Now I'm doing some guess work, but I reckon as a chef outside of your standard schedule (which after training will likely be a demanding and tiresome role) you will probably get the time you need to go forth and study.

Sent from my Pixel XL
You're all too right about the vetting. CT looked like a genuinely awesome position, I'm actually sad that one's off the table. I've got the AFCO guys scheduled to call back to discuss other options on Tuesday after the public holiday.

I never would have thought about cheffing.

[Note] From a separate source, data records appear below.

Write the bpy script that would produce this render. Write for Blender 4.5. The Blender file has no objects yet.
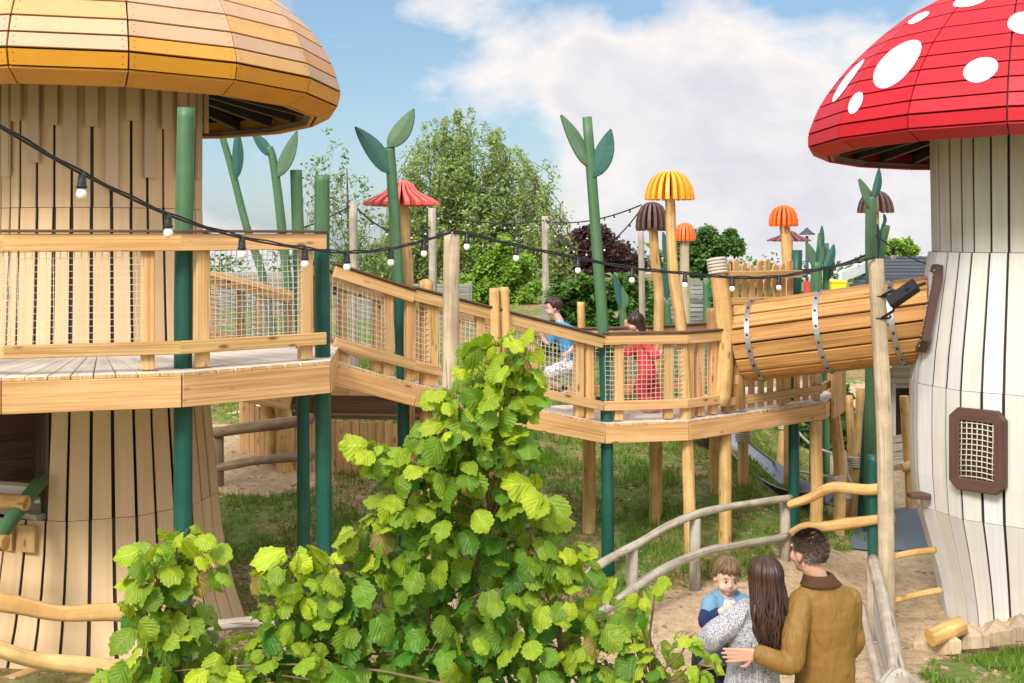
import bpy, bmesh, math, random
from mathutils import Vector, Matrix, noise as mnoise
from mathutils.bvhtree import BVHTree
random.seed(7)
R = math.radians
S = bpy.context.scene
COL = S.collection
F, HZ, CZ = 1200.0, 235.0, 3.55
V = Vector
def P(px, py, Y):
    """point seen at pixel (px,py) standing at real distance Y"""
    return V(((px - 512) * Y / F, Y, CZ - (py - HZ) * Y / F))
def lerp(a, b, t): return a + (b - a) * t
def rnd(a, b): return random.uniform(a, b)
def interp(x, pts):
    if x <= pts[0][0]: return pts[0][1]
    for (x0, y0), (x1, y1) in zip(pts, pts[1:]):
        if x <= x1:
            t = (x - x0) / (x1 - x0); return y0 + (y1 - y0) * t
    return pts[-1][1]
def smooth(a, b, x):
    t = max(0, min(1, (x - a) / (b - a))); return t * t * (3 - 2 * t)
HL = [(-10, .3), (5, .16), (8, .12), (10.5, .0), (12, .02), (12.9, .12), (14.2, .42), (15.3, .55), (17, .72), (18.5, 1.05), (20, 1.4), (25, 1.95), (35, 2.2), (50, 2.0), (80, .6), (150, -4), (900, -48)]
HR = [(-10, .3), (5, .16), (8, .12), (9.4, .1), (11, -.22), (13, -.2), (16.5, -.16), (19, .1), (22, .8), (28, 1.5), (35, 1.7), (50, 1.6), (80, .4), (150, -4), (900, -48)]
def ground(x, y):
    t = smooth(2.3, 4.2, x - .12 * max(0, y - 13))
    h = lerp(interp(y, HL), interp(y, HR), t)
    if y < 60:
        h += .05 * mnoise.noise(V((x * .7, y * .7, 1))) + .018 * mnoise.noise(V((x * 2.7, y * 2.7, 4)))
    return h
# ------------------------------------------------------------------ objects
def tag(o, label=None, cat=None, group=None, kind=None):
    if label: o['label'] = label
    if cat: o['category'] = cat
    if group: o['group'] = group
    if kind: o['kind'] = kind
    return o
def thing(name, label, cat, loc=(0, 0, 0), group=None):
    o = bpy.data.objects.new(name, None); COL.objects.link(o)
    o.location = loc; o.empty_display_size = .1
    return tag(o, label, cat, group)
def wloc(o):
    p = V((0, 0, 0))
    while o is not None:
        p += V(o.location); o = o.parent
    return p
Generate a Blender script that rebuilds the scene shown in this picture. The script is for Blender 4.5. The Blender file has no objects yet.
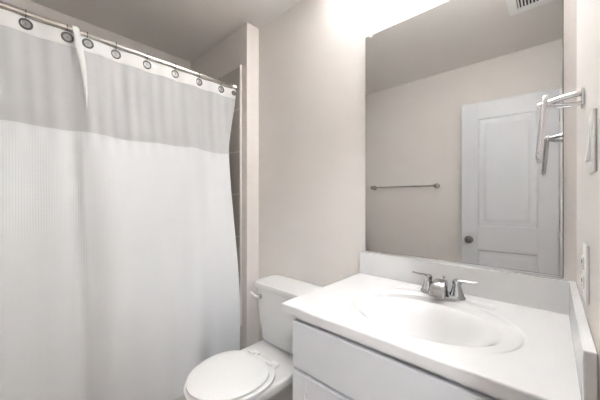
import bpy, bmesh, math, random
from mathutils import Vector, Matrix
from math import sin, cos, pi, radians, exp, sqrt
random.seed(4)
S = bpy.context.scene
COL = S.collection
H = 1.22                                    # camera height

# ------------------------------------------------------------------ camera, world, exposure
cam_d = bpy.data.cameras.new('camera'); cam = bpy.data.objects.new('camera', cam_d); COL.objects.link(cam)
cam_d.sensor_width = 36; cam_d.lens = 16.5; cam_d.clip_start = .01
cam.location = (0, 0, H); cam.rotation_euler = (radians(90), 0, radians(42.5))
S.camera = cam
W = bpy.data.worlds.new('world'); S.world = W; W.use_nodes = True
W.node_tree.nodes['Background'].inputs[0].default_value = (1, .97, .93, 1)
W.node_tree.nodes['Background'].inputs[1].default_value = .3
VANITY_E = 7.0
BULB_E = 112.0        # emission strength of the vanity globes
HALL_FILL_E = 40.0  # strength of the added fill lamp in the hall
S.view_settings.view_transform = 'Standard'; S.view_settings.look = 'None'
S.view_settings.gamma = 1; S.view_settings.use_curve_mapping = False
S.view_settings.exposure = 2.48
S.cycles.max_bounces = 16; S.cycles.diffuse_bounces = 8; S.cycles.transparent_max_bounces = 12

# ------------------------------------------------------------------ key dimensions
CEIL = 2.434
YB = 1.24          # mirror wall
YA = 1.138         # alcove end wall
YF = -.39          # wall behind the camera
XR = .058          # right wall
XJ = -1.534        # face of the jog
XT = -1.603        # outer edge of tiles / tub
XL = -2.347        # long wall behind the tub
CT = .855          # counter top

# ------------------------------------------------------------------ materials
def mat(name, col, rough=.5, metal=0, bump=None, spec=None, **kw):
    m = bpy.data.materials.new(name); m.use_nodes = True
    nt = m.node_tree; b = nt.nodes['Principled BSDF']
    b.inputs['Base Color'].default_value = (*col, 1)
    b.inputs['Roughness'].default_value = rough; b.inputs['Metallic'].default_value = metal
    if spec is not None: b.inputs['Specular IOR Level'].default_value = spec
    if bump:
        sc, st, det = bump
        tc = nt.nodes.new('ShaderNodeTexCoord'); n = nt.nodes.new('ShaderNodeTexNoise')
        n.inputs['Scale'].default_value = sc; n.inputs['Detail'].default_value = det
        bp = nt.nodes.new('ShaderNodeBump'); bp.inputs['Strength'].default_value = st; bp.inputs['Distance'].default_value = .004
        nt.links.new(tc.outputs['Object'], n.inputs['Vector']); nt.links.new(n.outputs['Fac'], bp.inputs['Height'])
        nt.links.new(bp.outputs['Normal'], b.inputs['Normal'])
    return m
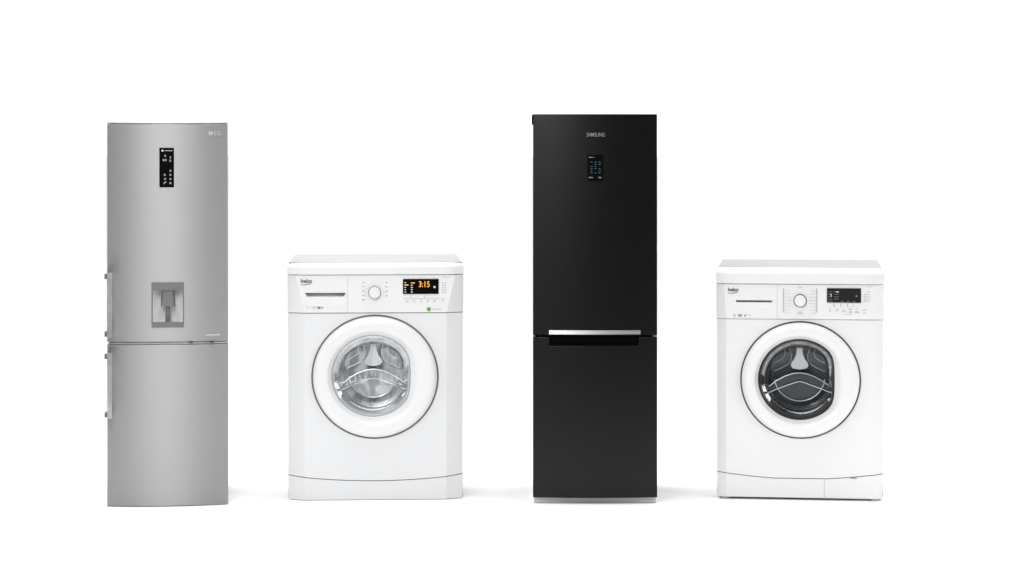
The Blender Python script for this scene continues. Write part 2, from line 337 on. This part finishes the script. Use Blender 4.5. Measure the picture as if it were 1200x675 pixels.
# display and wordmark
yf = bow2(0, 0)
dp = link('display_panel', sheet_bm(B.R(688.2, 706.4, 181.2, 212, 0.6), [], yf-0.0014, 0.004, 0.0005), M['black_glass'], rt)
yd = yf-0.002
B.marks('display_symbols', M['ink_dim'], dp, [(690, 693, 183.6, 185), (694, 696.5, 184, 184.8), (689.5, 694.6, 207.2, 208.6), (701, 704.6, 207.2, 208.6)], yd)
bl = []
for r_ in range(6):
    for c_ in range(3):
        if (r_*3+c_) % 5 == 3: continue
        x_ = 691.6+c_*4.8; y_ = 189.6+r_*2.5; bl.append((x_, x_+2.6, y_, y_+0.7))
B.marks('display_symbols', M['ink_blue'], dp, bl, yd)
link('logo', text_bm('SAMSUNG', 0.02, B.X(687.4), B.Z(160.1), -0.0012, width=21*U, height=4.6*U, disp=bow2, bold=0.0001), M['ink_silver'], rt, wn=False)

# ================================================================== washing machines
def polar(cx, cz, f, y, n=120, zs=1.0):
    r = []
    for k in range(n):
        a = 2*math.pi*k/n; q = f(a); yy = y(a) if callable(y) else y
        r.append((cx+q*math.cos(a), yy, cz+q*zs*math.sin(a)))
    return r
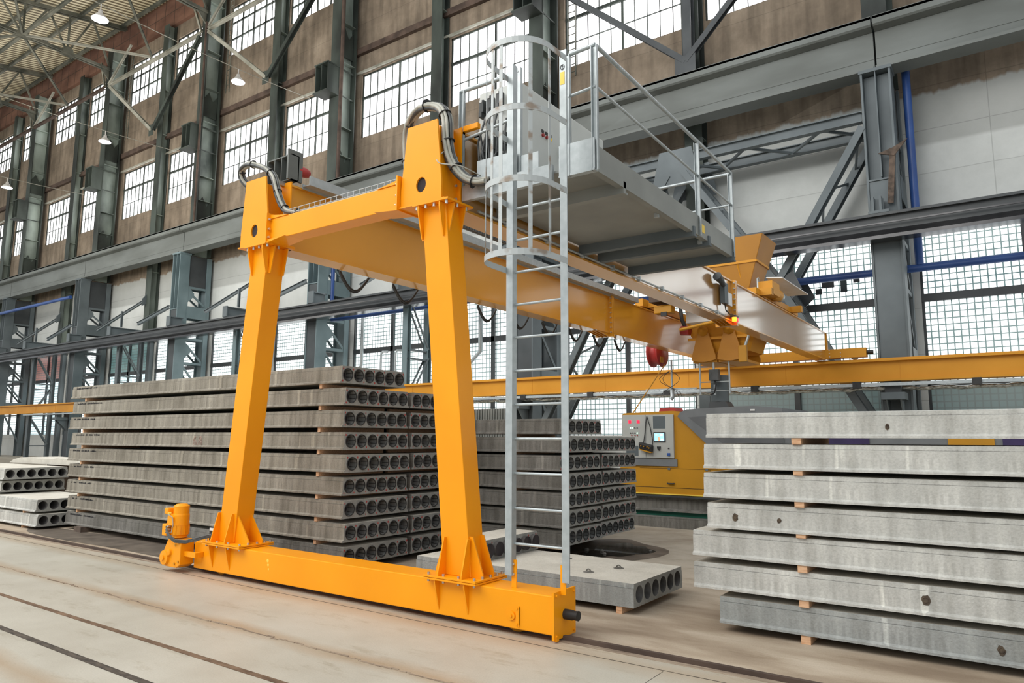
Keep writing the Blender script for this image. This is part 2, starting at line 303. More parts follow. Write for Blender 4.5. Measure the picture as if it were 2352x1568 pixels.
# ------------------------------------------------------------------ mesh builder
class MB:
    def __init__(s): s.v = []; s.f = []; s.mi = []; s.cur = 0; s.sm = []
    def mat(s, i): s.cur = i; return s
    def add(s, vs, fs, smooth=False):
        o = len(s.v); s.v += [tuple(v) for v in vs]
        for f in fs: s.f.append(tuple(i + o for i in f)); s.mi.append(s.cur); s.sm.append(smooth)
        return s
    def box(s, x0, x1, y0, y1, z0, z1):
        return s.hexa([(x0, y0, z0), (x1, y0, z0), (x1, y1, z0), (x0, y1, z0), (x0, y0, z1), (x1, y0, z1), (x1, y1, z1), (x0, y1, z1)])
    def hexa(s, p):
        return s.add(p, [(0, 3, 2, 1), (4, 5, 6, 7), (0, 1, 5, 4), (1, 2, 6, 5), (2, 3, 7, 6), (3, 0, 4, 7)])
    def prism(s, poly, axis, a, b):
        n = len(poly)
        def P(q, t):
            return {'x': (t, q[0], q[1]), 'y': (q[0], t, q[1]), 'z': (q[0], q[1], t)}[axis]
        vs = [P(q, a) for q in poly] + [P(q, b) for q in poly]
        fs = [tuple(range(n)), tuple(range(2 * n - 1, n - 1, -1))] + [(i, (i + 1) % n, n + (i + 1) % n, n + i) for i in range(n)]
        return s.add(vs, fs)
    def bar(s, p, q, w, h, up=(0, 0, 1)):
        p = Vector(p); q = Vector(q); d = (q - p).normalized(); u = Vector(up)
        sd = d.cross(u)
        if sd.length < 1e-4: sd = d.cross(Vector((1, 0, 0)))
        sd.normalize(); u = sd.cross(d).normalized()
        c = [sd * (-w / 2) + u * (-h / 2), sd * (w / 2) + u * (-h / 2), sd * (w / 2) + u * (h / 2), sd * (-w / 2) + u * (h / 2)]
        vs = [p + k for k in c] + [q + k for k in c]
        return s.add(vs, [(0, 3, 2, 1), (4, 5, 6, 7), (0, 1, 5, 4), (1, 2, 6, 5), (2, 3, 7, 6), (3, 0, 4, 7)])
    def channel(s, p, q, w, h, t=.02, up=(0, 0, 1)):
        # I section between two points: two flanges and a web
        p = Vector(p); q = Vector(q); d = (q - p).normalized(); u = Vector(up)
        sd = d.cross(u)
        if sd.length < 1e-4: sd = d.cross(Vector((1, 0, 0)))
        sd.normalize(); u = sd.cross(d).normalized()
        s.bar(p + u * (h / 2 - t / 2), q + u * (h / 2 - t / 2), w, t, u); s.bar(p - u * (h / 2 - t / 2), q - u * (h / 2 - t / 2), w, t, u)
        return s.bar(p, q, t, h - 2 * t, u)
    def tube(s, pts, r, n=10, cap=True, closed=False):
        pts = [Vector(p) for p in pts]; m = len(pts); rings = []; ref = None
        for i, p in enumerate(pts):
            if closed: d = (pts[(i + 1) % m] - pts[i - 1]).normalized()
            else: d = (pts[min(i + 1, m - 1)] - pts[max(i - 1, 0)]).normalized()
            if ref is None:
                ref = d.orthogonal().normalized()
            ref = (ref - d * ref.dot(d)).normalized()
            bi = d.cross(ref)
            rr = r[i] if isinstance(r, (list, tuple)) else r
            rings.append([p + ref * math.cos(2 * PI * k / n) * rr + bi * math.sin(2 * PI * k / n) * rr for k in range(n)])
        vs = [v for g in rings for v in g]; fs = []
        for i in range(m if closed else m - 1):
            j = (i + 1) % m
            for k in range(n): fs.append((i * n + k, i * n + (k + 1) % n, j * n + (k + 1) % n, j * n + k))
        s.add(vs, fs, True)
        if cap and not closed: s.add(vs, [tuple(range(n - 1, -1, -1)), tuple((m - 1) * n + k for k in range(n))])
        return s
    def cyl(s, p, q, r, n=16): return s.tube([p, q], r, n)
    def lathe(s, prof, c=(0, 0, 0), axis='z', n=24, smooth=True):
        vs = []; m = len(prof)
        for r, h in prof:
            for k in range(n):
                a = 2 * PI * k / n; x, y = r * math.cos(a), r * math.sin(a)
                v = {'z': (x, y, h), 'x': (h, x, y), 'y': (x, h, y)}[axis]
                vs.append((v[0] + c[0], v[1] + c[1], v[2] + c[2]))
        fs = [(i * n + k, i * n + (k + 1) % n, (i + 1) * n + (k + 1) % n, (i + 1) * n + k) for i in range(m - 1) for k in range(n)]
        return s.add(vs, fs, smooth)
    def strip(s, pts, w, t, up=(0, 0, 1)):
        # flat strip following points, width w along up, thickness t
        pts = [Vector(p) for p in pts]; u = Vector(up); vs = []; fs = []; m = len(pts)
        for i, p in enumerate(pts):
            d = (pts[min(i + 1, m - 1)] - pts[max(i - 1, 0)]).normalized(); o = d.cross(u).normalized()
            vs += [p - u * w / 2 - o * t / 2, p - u * w / 2 + o * t / 2, p + u * w / 2 + o * t / 2, p + u * w / 2 - o * t / 2]
        for i in range(m - 1):
            a = i * 4; b = a + 4
            for k in range(4): fs.append((a + k, a + (k + 1) % 4, b + (k + 1) % 4, b + k))
        fs += [(3, 2, 1, 0), tuple((m - 1) * 4 + k for k in range(4))]
        return s.add(vs, fs)
    def bolts(s, pts, axis='y', r=.014, h=.012):
        for p in pts:
            q = Vector(p); d = {'x': Vector((h, 0, 0)), 'y': Vector((0, h, 0)), 'z': Vector((0, 0, h))}[axis]
            s.tube([q - d, q + d], r, 6)
        return s
    def build(s, name, mats, parent=None, bevel=0, loc=None):
        me = bpy.data.meshes.new(name); me.from_pydata(s.v, [], s.f)
        if not isinstance(mats, (list, tuple)): mats = [mats]
        for m in mats: me.materials.append(M[m] if isinstance(m, str) else m)
        me.polygons.foreach_set('material_index', s.mi); me.polygons.foreach_set('use_smooth', s.sm)
        bm = bmesh.new(); bm.from_mesh(me); bmesh.ops.recalc_face_normals(bm, faces=bm.faces); bm.to_mesh(me); bm.free()
        o = bpy.data.objects.new(name, me); COL.objects.link(o)
        if parent: 
            o.parent = parent
            root = parent
            off = Vector((0, 0, 0))
            while root: off += root.location; root = root.parent
            o.location = -off
        if bevel:
            md = o.modifiers.new('bevel', 'BEVEL'); md.width = bevel; md.segments = 2; md.limit_method = 'ANGLE'; md.angle_limit = .7
        if loc:
            off = Vector(loc); o.location = off
            for v in me.vertices: v.co -= off
        return o
def bolt_each(pts, axis, r, h, mat, parent, name='bolt'):
    first = None
    for p in pts:
        if first is None:
            first = MB().bolts([p], axis, r, h).build(name, mat, parent); base = Vector(p); o = first; o0 = first.location.copy()
        else:
            o = bpy.data.objects.new(name, first.data); COL.objects.link(o); o.parent = parent
            o.location = o0 + (Vector(p) - base)
def tag(o, label, cat, group=None):
    o['label'] = label; o['category'] = cat
    if group: o['group'] = group
    return o
def struct(o): o['kind'] = 'structure'; return o
def thing(name, label, cat, loc=(0, 0, 0), group=None):
    o = bpy.data.objects.new(name, None); COL.objects.link(o); o.location = loc; o.empty_display_size = .2
    return tag(o, label, cat, group)
def local(parent_mesh_obj): return parent_mesh_obj
ORD = ['', 'first', 'second', 'third', 'fourth', 'fifth', 'sixth', 'seventh', 'eighth', 'ninth', 'tenth', 'eleventh', 'twelfth']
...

But with the advice of the guys over at ARRSE I've gone from the idea of bayoneting people to being the comms support behind the guys actually bayoneting people - why not take it one step further and be the guy feeding the guys bayoneting people.

I am most curious to hear what some actual chefs have to say about the presumption they might have plenty free time though...
 
#12
Woah woah, I said no such thing.

I know a few civvie chefs and they work really long weeks. So I wouldn't want to imagine what a forces chef has to put in.

I'm just saying they seem to get a good stab at the badge collecting club. So in theory you could maybe work something out educationwise.

Sent from my Pixel XL using Tapatalk
 

Ninja_Stoker

War Hero
Moderator
#13
One thing to bear in mind, assuming you hold a valid Brit passport but have been resident overseas for a period in excess of 180 days, during the last five years, a residency waiver is required to gain security clearance.

All you need do is provide your AFCO with a list of dates & postal addresses during your period of overseas residency covering the last five years, a police-check printout from the local cops showing that you have a clean record whilst resident in that country and usually an employer, local professional/government employee or an educational reference confirming your dates of residence, what you were doing and an overall character reference vouching for your good character.

It's worth bearing in mind, if resident overseas in a non-Commonwealth or expelled Commonwealth country, security clearance can take yonks - sometimes up to twelve months. The age criteria for entry applies to age upon entry into initial training, not the age at the commencement of the application.